>> Start
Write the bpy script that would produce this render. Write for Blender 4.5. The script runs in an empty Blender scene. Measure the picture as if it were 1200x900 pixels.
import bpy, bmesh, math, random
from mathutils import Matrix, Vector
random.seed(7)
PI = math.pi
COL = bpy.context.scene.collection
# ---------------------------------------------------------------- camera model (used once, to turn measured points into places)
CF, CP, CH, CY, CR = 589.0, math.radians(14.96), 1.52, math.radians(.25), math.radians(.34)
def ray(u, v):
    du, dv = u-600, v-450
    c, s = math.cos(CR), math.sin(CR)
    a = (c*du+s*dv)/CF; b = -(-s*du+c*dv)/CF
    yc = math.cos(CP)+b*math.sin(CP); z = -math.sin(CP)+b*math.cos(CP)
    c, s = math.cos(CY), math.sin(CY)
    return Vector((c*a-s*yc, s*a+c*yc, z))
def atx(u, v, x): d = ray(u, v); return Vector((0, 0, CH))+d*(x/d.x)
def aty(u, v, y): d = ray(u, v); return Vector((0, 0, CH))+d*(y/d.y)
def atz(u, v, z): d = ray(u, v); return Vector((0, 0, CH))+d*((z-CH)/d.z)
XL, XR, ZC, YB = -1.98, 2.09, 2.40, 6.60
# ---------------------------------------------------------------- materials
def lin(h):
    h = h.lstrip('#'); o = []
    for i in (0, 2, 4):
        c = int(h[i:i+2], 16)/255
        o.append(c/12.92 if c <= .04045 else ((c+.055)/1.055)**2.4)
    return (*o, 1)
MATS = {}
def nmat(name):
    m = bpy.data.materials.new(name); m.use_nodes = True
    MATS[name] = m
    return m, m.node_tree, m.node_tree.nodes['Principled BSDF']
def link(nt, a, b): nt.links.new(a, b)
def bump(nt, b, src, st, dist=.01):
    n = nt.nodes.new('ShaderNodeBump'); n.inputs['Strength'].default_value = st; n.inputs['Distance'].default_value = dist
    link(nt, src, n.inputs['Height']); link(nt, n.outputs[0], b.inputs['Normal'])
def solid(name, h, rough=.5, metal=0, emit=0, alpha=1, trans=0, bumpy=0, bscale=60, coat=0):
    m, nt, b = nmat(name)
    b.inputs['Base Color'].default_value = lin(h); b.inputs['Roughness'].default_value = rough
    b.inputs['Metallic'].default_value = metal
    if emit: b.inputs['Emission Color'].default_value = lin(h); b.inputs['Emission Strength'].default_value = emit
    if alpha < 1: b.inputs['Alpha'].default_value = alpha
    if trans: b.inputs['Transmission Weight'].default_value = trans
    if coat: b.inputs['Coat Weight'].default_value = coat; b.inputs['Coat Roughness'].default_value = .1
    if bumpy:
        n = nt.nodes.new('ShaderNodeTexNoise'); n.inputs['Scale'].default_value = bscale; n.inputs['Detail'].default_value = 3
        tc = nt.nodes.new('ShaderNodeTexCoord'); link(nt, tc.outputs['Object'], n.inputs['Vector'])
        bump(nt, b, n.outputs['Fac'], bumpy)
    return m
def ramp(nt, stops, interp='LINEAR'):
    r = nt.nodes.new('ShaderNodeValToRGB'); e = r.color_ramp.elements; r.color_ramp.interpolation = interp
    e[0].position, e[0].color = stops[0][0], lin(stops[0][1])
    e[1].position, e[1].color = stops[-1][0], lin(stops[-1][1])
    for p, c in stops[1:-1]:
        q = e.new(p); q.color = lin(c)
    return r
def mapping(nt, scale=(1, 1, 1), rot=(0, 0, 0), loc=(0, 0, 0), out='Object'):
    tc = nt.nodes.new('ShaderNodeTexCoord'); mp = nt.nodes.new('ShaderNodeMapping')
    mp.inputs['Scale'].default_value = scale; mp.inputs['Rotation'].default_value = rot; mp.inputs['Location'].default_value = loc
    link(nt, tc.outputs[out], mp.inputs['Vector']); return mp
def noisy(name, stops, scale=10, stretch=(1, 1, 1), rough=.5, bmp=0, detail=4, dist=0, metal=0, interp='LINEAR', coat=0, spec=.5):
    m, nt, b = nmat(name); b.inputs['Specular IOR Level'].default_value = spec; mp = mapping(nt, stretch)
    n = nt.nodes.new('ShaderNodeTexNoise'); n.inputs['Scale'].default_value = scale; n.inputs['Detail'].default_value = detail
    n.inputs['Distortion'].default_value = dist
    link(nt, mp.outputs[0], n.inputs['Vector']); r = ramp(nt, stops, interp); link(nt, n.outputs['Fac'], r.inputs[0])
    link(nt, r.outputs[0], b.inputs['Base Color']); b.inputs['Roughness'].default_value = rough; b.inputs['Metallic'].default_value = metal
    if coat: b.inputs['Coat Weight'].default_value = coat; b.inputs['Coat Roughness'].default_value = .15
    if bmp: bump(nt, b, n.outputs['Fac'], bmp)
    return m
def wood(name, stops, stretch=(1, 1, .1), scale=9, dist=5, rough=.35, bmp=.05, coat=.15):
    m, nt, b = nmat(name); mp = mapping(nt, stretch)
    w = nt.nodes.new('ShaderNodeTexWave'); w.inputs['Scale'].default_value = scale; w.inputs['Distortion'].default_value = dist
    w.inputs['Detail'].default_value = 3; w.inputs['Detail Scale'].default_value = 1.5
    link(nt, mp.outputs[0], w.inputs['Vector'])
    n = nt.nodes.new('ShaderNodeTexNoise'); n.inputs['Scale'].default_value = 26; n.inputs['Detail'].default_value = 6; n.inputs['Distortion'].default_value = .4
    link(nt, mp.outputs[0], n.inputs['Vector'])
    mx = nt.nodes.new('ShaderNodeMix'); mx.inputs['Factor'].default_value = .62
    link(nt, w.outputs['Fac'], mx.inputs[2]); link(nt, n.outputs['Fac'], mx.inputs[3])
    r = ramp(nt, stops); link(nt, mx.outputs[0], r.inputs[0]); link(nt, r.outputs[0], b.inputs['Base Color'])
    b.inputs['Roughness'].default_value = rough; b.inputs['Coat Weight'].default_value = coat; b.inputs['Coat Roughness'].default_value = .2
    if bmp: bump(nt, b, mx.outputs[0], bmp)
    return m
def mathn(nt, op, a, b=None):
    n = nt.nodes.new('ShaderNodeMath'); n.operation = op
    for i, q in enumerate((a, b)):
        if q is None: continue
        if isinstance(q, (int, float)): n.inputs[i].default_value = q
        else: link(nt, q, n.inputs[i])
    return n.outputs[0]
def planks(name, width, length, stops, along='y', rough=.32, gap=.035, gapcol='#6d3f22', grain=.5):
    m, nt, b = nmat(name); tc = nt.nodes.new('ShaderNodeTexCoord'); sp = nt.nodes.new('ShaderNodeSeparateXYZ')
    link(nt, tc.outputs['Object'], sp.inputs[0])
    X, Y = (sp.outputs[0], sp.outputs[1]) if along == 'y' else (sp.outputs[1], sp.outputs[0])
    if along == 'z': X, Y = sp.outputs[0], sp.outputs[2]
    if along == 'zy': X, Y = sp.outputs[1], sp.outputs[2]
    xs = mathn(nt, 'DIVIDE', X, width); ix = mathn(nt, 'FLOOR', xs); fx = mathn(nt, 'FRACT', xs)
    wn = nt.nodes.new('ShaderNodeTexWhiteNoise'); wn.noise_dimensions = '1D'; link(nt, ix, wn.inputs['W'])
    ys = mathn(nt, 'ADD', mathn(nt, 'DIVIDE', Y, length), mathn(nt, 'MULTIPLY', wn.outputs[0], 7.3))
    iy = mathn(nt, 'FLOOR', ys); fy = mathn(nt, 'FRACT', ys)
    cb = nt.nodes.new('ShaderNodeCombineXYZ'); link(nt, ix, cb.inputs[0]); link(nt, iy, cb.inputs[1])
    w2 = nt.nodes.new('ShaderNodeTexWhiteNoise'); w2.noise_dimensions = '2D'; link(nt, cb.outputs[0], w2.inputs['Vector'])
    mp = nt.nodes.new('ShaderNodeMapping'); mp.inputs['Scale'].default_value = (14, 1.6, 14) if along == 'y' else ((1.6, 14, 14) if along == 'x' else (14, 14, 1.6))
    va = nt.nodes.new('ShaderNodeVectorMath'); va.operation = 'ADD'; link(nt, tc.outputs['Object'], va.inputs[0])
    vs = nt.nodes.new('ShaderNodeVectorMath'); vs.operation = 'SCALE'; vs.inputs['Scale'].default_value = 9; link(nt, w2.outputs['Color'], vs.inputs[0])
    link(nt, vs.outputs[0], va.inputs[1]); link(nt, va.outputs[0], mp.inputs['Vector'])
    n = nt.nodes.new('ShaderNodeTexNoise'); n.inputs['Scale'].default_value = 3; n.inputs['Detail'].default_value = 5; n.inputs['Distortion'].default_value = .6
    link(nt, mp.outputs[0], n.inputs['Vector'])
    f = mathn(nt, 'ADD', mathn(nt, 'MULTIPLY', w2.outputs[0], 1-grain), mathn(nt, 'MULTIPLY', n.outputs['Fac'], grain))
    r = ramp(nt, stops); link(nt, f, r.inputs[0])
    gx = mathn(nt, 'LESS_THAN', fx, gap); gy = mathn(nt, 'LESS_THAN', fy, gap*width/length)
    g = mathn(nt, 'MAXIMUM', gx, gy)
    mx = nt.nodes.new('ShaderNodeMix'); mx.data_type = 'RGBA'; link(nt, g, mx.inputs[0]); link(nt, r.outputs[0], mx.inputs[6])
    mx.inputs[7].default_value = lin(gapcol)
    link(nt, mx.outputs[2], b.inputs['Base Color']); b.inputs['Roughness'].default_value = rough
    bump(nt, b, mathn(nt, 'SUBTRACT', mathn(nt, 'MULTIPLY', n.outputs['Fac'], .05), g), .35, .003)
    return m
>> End
## Given problem
Pick out the lines containing the string "scene".

## Answer to this problem
Write the bpy script that would produce this render. Write for Blender 4.5. The script runs in an empty Blender scene. Measure the picture as if it were 1200x900 pixels.
COL = bpy.context.scene.collection